--- START ---
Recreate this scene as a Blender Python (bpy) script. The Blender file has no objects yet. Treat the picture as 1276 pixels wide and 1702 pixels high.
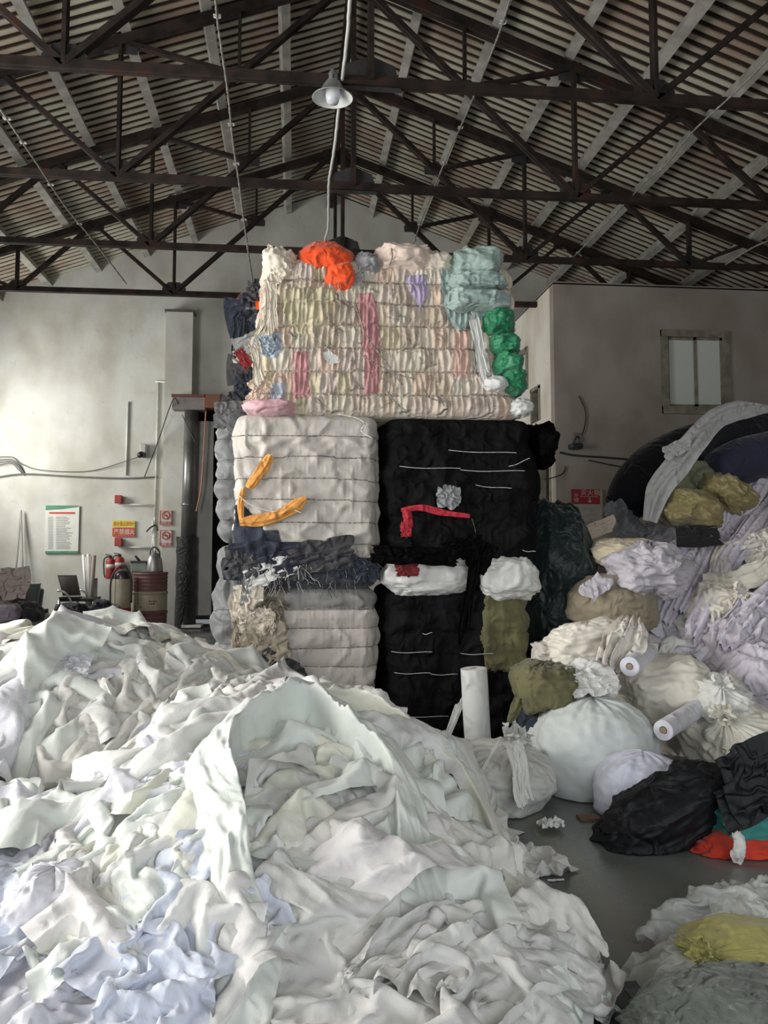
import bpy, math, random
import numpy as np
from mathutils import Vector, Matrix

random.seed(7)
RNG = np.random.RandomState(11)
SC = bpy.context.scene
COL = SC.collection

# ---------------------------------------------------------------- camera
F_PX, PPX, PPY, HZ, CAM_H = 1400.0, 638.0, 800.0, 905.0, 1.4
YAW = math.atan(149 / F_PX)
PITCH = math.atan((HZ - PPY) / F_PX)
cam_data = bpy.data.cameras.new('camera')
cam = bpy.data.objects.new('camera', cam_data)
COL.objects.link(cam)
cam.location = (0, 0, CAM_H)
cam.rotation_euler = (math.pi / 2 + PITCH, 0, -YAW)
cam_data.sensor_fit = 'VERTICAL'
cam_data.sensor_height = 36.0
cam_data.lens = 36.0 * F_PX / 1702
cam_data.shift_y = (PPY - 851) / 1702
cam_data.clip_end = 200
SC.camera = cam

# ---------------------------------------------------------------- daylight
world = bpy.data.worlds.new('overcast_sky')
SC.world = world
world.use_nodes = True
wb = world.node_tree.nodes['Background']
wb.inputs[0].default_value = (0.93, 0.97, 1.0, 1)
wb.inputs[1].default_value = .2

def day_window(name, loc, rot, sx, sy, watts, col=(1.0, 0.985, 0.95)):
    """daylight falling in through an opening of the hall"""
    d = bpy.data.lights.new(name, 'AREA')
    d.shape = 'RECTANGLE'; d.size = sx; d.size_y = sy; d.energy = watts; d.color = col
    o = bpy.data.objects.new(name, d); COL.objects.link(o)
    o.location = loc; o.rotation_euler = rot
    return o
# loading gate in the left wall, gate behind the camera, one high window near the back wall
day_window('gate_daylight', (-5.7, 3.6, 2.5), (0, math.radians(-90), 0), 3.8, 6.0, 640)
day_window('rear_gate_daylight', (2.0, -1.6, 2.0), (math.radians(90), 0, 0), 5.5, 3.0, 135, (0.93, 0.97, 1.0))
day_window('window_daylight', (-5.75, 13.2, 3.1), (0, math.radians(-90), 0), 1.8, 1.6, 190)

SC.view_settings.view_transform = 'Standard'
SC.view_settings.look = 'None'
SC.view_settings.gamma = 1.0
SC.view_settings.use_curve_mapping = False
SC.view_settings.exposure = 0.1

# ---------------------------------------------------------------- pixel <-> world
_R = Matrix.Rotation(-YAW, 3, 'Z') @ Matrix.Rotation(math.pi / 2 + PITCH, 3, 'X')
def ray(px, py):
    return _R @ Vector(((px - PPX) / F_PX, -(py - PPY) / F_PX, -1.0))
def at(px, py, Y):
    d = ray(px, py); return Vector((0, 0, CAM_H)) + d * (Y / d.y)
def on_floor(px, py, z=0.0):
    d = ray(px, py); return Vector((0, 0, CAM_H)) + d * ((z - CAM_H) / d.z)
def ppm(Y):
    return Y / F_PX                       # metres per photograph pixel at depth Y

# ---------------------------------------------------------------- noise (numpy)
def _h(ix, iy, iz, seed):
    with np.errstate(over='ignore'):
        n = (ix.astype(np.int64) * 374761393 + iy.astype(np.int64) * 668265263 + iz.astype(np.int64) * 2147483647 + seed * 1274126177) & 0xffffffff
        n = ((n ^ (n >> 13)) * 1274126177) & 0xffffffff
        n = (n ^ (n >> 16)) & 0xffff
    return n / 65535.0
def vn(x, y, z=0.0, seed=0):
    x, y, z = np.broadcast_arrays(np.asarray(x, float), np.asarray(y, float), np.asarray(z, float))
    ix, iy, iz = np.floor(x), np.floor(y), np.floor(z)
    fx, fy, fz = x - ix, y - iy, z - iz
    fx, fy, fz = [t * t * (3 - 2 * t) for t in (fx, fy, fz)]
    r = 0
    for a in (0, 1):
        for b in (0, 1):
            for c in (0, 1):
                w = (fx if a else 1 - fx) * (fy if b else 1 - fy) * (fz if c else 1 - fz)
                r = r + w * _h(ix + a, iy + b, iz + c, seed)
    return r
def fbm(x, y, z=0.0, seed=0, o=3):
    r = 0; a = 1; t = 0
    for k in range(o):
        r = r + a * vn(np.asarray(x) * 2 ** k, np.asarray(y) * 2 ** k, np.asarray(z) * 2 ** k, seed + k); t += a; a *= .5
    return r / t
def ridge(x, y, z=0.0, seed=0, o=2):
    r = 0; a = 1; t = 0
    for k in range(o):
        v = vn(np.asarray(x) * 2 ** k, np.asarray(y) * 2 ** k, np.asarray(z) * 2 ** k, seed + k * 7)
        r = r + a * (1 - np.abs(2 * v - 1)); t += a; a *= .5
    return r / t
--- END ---
--- START ---
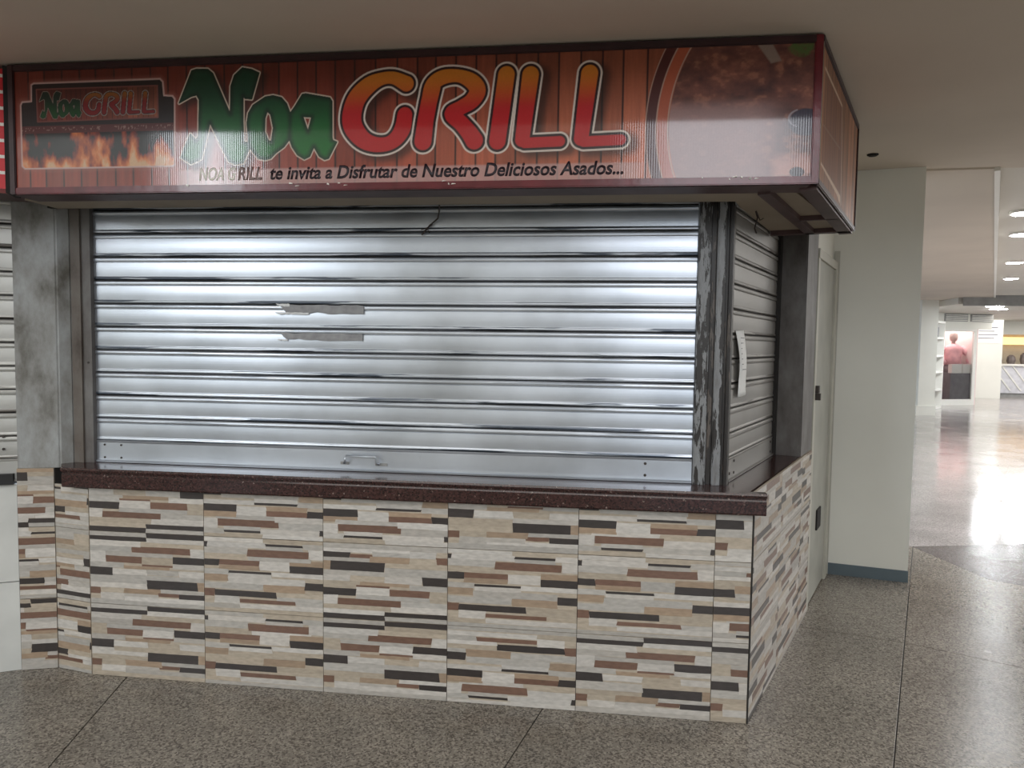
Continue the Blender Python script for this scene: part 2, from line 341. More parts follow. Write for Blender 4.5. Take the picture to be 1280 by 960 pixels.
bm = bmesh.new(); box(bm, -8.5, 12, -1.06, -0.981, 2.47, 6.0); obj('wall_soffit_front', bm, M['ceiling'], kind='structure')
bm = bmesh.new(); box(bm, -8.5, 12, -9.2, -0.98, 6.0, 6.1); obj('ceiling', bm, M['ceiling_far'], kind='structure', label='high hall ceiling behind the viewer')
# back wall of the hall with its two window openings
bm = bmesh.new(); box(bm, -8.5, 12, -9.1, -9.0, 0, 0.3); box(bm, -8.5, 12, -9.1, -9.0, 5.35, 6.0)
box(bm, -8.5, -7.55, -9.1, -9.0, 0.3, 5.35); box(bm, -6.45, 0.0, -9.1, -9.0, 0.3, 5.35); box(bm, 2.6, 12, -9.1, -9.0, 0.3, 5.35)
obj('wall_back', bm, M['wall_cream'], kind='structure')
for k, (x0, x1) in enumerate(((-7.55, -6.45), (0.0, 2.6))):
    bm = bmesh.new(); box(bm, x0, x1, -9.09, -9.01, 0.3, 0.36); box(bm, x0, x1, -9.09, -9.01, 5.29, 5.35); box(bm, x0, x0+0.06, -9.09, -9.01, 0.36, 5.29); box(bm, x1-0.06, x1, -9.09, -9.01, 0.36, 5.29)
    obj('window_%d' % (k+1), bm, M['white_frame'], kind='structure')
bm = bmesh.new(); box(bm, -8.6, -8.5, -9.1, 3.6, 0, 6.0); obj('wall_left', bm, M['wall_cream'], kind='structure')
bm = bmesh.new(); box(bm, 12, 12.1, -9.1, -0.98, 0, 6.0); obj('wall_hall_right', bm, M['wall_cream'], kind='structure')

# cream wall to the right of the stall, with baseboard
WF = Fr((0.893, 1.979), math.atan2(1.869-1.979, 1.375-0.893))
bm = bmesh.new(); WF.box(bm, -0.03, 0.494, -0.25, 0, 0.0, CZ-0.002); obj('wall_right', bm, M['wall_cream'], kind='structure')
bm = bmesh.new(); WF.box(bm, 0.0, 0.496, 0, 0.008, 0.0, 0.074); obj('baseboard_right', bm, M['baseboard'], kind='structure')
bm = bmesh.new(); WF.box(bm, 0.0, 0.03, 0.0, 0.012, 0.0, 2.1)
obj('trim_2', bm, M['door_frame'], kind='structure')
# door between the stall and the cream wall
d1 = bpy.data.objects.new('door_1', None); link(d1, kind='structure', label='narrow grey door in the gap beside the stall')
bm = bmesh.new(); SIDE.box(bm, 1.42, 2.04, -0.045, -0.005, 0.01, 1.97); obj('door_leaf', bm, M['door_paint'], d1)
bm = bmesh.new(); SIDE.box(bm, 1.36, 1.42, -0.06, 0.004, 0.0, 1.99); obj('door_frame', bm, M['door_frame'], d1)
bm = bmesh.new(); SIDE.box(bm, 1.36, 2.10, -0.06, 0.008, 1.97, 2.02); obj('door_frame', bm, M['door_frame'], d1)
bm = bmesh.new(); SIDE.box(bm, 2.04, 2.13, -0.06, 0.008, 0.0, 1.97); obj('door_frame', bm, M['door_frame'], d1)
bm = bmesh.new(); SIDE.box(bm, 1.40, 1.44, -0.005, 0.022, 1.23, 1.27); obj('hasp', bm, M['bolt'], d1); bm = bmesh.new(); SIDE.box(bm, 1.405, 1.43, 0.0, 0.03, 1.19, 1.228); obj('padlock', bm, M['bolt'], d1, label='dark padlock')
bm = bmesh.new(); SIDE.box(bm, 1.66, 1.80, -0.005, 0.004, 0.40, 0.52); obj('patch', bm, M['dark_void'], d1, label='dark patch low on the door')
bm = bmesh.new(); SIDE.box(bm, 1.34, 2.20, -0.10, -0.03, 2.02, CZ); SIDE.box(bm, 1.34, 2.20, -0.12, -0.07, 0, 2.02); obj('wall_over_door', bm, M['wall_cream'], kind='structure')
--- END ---
--- START ---
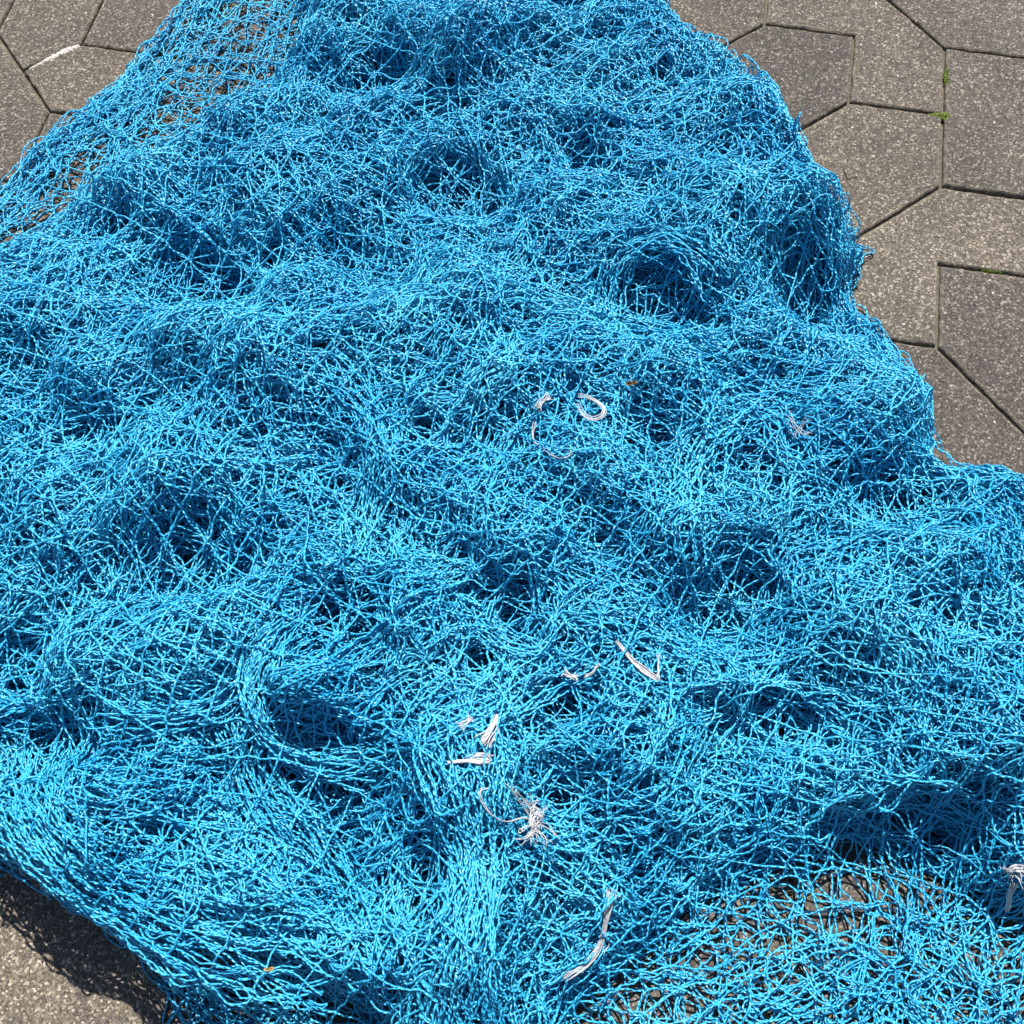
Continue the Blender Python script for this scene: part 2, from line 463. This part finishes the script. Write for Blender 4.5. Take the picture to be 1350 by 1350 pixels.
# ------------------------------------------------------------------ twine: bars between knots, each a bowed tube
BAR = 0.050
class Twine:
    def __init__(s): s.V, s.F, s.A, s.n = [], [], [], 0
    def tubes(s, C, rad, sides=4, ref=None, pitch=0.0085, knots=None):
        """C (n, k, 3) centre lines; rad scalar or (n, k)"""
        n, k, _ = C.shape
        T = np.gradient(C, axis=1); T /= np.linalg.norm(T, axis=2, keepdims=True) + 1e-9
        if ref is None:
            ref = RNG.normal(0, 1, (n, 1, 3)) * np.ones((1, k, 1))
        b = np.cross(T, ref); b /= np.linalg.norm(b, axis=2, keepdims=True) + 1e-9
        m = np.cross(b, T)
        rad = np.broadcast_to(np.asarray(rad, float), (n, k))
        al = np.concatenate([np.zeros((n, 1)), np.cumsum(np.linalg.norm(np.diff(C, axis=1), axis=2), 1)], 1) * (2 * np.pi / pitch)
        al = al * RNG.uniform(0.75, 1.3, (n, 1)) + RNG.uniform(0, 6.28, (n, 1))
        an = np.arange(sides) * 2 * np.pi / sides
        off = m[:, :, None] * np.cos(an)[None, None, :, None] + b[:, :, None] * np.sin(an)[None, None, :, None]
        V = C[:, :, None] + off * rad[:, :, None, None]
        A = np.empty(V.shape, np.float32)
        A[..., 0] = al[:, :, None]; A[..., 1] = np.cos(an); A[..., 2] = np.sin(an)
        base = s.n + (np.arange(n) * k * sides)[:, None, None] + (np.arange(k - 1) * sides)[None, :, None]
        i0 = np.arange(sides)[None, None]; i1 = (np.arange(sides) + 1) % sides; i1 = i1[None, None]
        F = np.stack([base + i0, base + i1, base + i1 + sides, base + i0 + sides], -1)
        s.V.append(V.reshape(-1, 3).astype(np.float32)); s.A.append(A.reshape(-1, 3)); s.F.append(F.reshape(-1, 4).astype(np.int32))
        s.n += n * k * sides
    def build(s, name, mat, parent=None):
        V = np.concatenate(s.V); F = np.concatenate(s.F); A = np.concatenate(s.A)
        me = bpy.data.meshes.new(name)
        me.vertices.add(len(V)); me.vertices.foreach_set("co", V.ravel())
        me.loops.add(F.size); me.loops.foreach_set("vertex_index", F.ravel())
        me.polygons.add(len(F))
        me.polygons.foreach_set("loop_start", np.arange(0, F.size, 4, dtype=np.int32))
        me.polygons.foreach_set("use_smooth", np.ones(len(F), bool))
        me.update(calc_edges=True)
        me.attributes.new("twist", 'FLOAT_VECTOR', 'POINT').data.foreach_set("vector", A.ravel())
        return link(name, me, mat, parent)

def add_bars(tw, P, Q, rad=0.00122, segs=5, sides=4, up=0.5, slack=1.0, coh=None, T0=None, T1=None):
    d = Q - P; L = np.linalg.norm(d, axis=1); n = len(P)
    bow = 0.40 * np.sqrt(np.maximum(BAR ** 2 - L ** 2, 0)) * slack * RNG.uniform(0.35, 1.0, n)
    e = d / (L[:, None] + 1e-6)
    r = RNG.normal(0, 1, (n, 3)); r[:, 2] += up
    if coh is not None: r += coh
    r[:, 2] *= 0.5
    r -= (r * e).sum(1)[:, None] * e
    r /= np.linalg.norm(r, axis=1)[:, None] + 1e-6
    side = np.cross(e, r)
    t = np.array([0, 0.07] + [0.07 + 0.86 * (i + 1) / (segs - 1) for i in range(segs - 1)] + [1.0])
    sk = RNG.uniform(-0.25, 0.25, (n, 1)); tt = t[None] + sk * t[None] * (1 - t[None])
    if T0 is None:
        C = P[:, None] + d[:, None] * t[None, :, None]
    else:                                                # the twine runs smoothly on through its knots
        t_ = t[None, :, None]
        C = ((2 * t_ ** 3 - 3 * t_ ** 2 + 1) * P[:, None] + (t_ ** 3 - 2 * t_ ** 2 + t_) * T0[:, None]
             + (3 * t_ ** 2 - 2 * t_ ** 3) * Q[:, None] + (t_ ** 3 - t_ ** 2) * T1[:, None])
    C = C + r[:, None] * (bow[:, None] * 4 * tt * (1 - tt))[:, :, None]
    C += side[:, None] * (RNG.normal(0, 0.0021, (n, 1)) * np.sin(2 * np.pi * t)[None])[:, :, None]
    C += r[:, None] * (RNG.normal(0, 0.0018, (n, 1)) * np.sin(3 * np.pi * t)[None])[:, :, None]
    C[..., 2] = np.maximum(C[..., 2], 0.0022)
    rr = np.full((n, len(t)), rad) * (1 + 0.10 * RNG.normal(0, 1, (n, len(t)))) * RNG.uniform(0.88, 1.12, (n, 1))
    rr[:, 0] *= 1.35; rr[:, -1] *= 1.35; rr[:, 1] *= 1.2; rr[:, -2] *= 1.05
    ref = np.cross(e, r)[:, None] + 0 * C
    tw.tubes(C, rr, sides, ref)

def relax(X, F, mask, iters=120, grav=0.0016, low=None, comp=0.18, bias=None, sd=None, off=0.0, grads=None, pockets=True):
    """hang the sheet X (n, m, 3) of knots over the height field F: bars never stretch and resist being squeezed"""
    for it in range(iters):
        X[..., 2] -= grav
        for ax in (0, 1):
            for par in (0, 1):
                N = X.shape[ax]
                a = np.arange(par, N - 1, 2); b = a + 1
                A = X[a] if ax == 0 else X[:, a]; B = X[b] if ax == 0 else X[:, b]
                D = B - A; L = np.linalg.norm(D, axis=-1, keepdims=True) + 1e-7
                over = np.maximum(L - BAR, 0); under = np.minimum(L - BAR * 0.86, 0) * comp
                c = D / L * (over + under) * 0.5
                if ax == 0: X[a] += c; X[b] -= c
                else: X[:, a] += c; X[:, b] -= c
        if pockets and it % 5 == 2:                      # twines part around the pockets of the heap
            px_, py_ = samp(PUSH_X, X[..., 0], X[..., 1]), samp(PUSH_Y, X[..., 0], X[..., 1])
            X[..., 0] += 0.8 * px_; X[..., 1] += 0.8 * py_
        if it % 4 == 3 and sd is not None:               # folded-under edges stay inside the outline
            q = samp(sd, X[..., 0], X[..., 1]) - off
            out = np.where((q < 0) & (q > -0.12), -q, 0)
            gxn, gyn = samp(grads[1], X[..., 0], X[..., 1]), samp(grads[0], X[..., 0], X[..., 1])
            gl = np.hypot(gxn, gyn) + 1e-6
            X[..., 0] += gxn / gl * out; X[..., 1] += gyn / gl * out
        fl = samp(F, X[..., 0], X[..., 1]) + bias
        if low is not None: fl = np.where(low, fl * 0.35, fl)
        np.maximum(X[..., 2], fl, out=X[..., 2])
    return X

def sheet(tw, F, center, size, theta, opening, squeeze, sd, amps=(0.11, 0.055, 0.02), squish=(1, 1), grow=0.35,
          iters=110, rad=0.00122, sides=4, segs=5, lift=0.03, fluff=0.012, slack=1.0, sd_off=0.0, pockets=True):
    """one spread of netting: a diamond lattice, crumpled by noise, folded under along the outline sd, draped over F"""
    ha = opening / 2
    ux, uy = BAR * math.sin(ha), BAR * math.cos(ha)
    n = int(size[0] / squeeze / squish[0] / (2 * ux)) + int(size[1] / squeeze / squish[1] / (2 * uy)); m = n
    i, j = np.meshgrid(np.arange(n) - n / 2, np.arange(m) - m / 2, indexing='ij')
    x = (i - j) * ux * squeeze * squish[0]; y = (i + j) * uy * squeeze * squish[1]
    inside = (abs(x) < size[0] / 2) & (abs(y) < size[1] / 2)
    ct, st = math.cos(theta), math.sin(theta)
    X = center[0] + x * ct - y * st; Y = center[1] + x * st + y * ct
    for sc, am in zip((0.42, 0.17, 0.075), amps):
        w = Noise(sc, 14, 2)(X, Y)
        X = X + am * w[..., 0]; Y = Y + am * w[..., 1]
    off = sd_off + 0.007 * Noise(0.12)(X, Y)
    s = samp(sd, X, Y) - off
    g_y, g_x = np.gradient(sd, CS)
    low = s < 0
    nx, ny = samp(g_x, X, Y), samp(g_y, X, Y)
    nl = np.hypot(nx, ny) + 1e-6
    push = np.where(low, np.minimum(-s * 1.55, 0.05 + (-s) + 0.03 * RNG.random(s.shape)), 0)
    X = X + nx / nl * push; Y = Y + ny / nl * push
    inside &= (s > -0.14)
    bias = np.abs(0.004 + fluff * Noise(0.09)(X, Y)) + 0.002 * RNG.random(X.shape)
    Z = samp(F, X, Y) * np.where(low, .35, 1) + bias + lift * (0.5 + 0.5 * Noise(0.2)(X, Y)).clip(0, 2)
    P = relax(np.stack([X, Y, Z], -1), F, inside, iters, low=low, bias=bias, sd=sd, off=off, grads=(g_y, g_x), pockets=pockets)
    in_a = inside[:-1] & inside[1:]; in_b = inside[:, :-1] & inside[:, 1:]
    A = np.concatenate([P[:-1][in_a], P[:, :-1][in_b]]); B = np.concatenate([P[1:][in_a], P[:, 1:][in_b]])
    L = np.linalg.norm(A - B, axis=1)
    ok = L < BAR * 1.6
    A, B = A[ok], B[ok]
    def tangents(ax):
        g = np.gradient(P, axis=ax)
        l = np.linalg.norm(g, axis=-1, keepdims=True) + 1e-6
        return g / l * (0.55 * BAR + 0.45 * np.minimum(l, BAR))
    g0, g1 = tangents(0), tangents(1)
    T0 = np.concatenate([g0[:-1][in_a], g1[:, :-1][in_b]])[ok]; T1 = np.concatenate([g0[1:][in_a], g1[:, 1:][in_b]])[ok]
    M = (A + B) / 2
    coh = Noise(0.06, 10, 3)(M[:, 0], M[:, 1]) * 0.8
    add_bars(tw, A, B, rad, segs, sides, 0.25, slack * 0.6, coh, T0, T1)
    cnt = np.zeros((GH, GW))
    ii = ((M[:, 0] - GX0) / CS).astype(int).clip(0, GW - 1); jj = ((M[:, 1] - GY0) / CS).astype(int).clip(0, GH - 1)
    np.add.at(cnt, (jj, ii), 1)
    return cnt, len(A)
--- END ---
**Task details**
From the line with "Recreate this scene" to the line with "COL = SC.collection", set down those lines word for word and only those, counting both ends. Pictures stay out of the copy.

**Final result**
Recreate this scene as a Blender Python (bpy) script. The Blender file has no objects yet. Treat the picture as 1276 pixels wide and 1702 pixels high.
import bpy, math, random
import numpy as np
from mathutils import Vector, Matrix

random.seed(7)
RNG = np.random.RandomState(11)
SC = bpy.context.scene
COL = SC.collection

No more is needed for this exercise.